How to Install a Trailer Hitch on a Ford Escape Hybrid
- 1). Slide under the rear of the vehicle and locate the two factory-drilled holes on the inboard vertical surface at the end of each frame rail. Insert a fish wire through the open end of one of the frame rails. Guide the wire through the rail and out the rearward-most vertical hole in the rail. Ensure the coiled end of the wire is protruding out the open end of the rail.
- 2). Insert a flat bolt block onto one of the hitch mounting bolts. Twist the bolt onto the coiled end of the fish wire. Pull the fish wire through the frame until the bolt threads protrude from the hole in the frame rail. Leave the fish wire attached to the bolt.

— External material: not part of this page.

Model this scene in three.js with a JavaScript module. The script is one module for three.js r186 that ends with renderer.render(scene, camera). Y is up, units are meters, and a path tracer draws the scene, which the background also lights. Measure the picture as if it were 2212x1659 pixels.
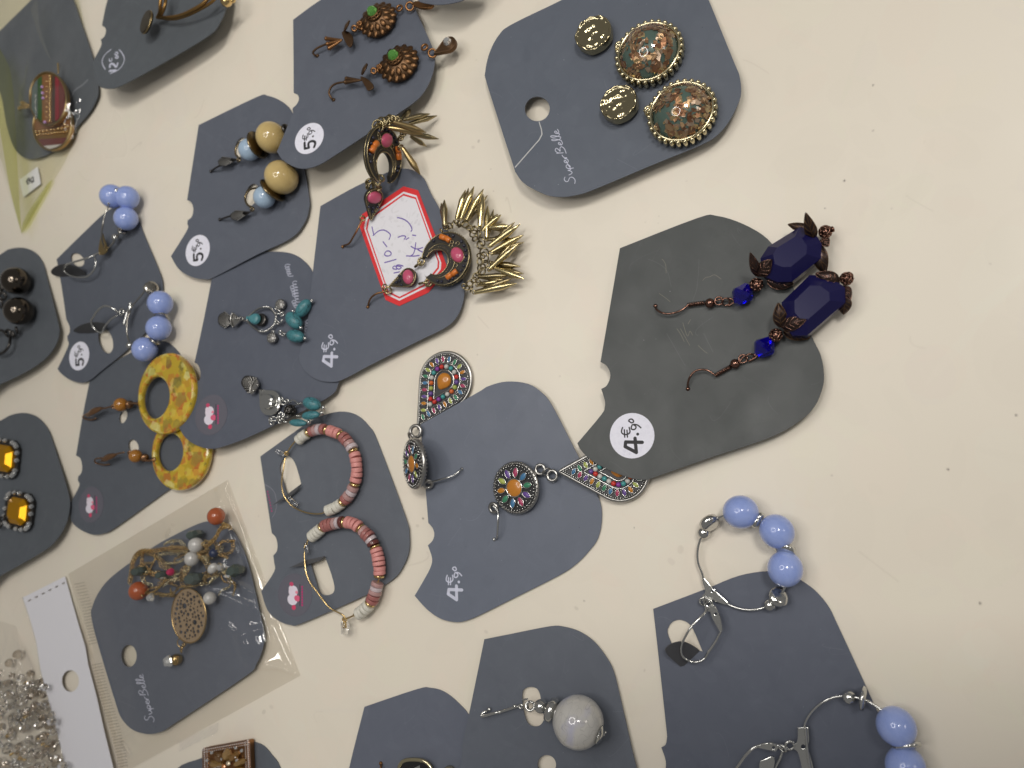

- 3). Install a bolt block and bolt in the rearward-most hole in the opposite frame rail using the same fish wire procedure. Leave the fish wire in place.
- 4). Position the hitch on the ground under the rear of the vehicle. Ensure the hitch draw bar tube is facing the rear of the vehicle. Insert the fish wire hanging from the driver's frame rail into the rearward-most mounting hole on the driver's side of the hitch. Insert the fish wire hanging from the passenger side rail into the passenger side hole in the hitch in the same fashion.
- 5). Raise the hitch to the bottom of the vehicle, guiding the rear holes over the bolts installed in the frame. Use care not to push the bolts into the frame rails. Twist the fish wires off the bolts. Place lock washers and nuts over the ends of the bolts and tighten them finger-tight.
- 6). Use the fish wire procedure to install the two remaining bolt blocks and bolts into the forward-most holes in each frame rail and hitch. Place lock washers and nuts over the bolts and tighten them finger-tight.
- 7). Tighten all four hitch bolts with a socket attached to a torque wrench. Use the torque specifications required by the manufacturer -- usually 60 foot-pounds.